Curious Curious - 1 month ago 33
C++ Question

SFINAE with functions and emulating partial template specialization

I am trying to make a function X that specializes when a member function Y is provided and if the member function Y is not provided the function X uses the global non member function Y to achieve the same effect.

I am currently trying to achieve this with the following code

template <typename Container, typename std::enable_if_t<std::is_same<
decltype(std::declval<Container>().y()),
decltype(std::declval<Container>().y())>::value>* = nullptr>
void do_something(Container&& container) {
return std::forward<Container>().y();
}

template <typename Container, typename std::enable_if_t<!std::is_same<
decltype(std::declval<Container>().y()),
decltype(std::declval<Container>().y())>::value>* = nullptr>
void do_something(Container&& container) {
return y(std::forward<Container>(container);
}


But in the case when the container has both a member function y and the global non member function y also works on it. There is a compile error because for the second version of the function the template argument is ill formed because a member function y is needed.

Any idea how I can go about resolving this issue?
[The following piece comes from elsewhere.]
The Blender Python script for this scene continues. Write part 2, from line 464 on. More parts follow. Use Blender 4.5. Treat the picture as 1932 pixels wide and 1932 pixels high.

NOTE: This is different from just detecting whether a class has a function of a given signature. Sorry if the question seems to ask that! The accepted answer below should make my intention clearer.

Answer

The typical approach is to dispatch to a pair of functions where one is preferred if your condition is met and the other is simply a fallback. The nice thing is you don't even need enable_if, just the trailing decltype:

template <class C>
auto do_something_impl(C&& c, int)
    -> decltype(std::forward<C>(c).y())
{
    return std::forward<C>(c).y();
}

template <class C>
auto do_something_impl(C&& c, ...)
    -> decltype(y(std::forward<C>(c))
{
    return y(std::forward<C>(c));
}

And now just pass in 0:

template <class C>
auto do_something(C&& c)
    -> decltype(do_something(std::forward<C>(c), 0))
{
    return do_something_impl(std::forward<C>(c), 0);
}

The conversion sequence to int is better than the one to ..., so if the type has the member function you want, that overload will be preferred even if both are viable candidates.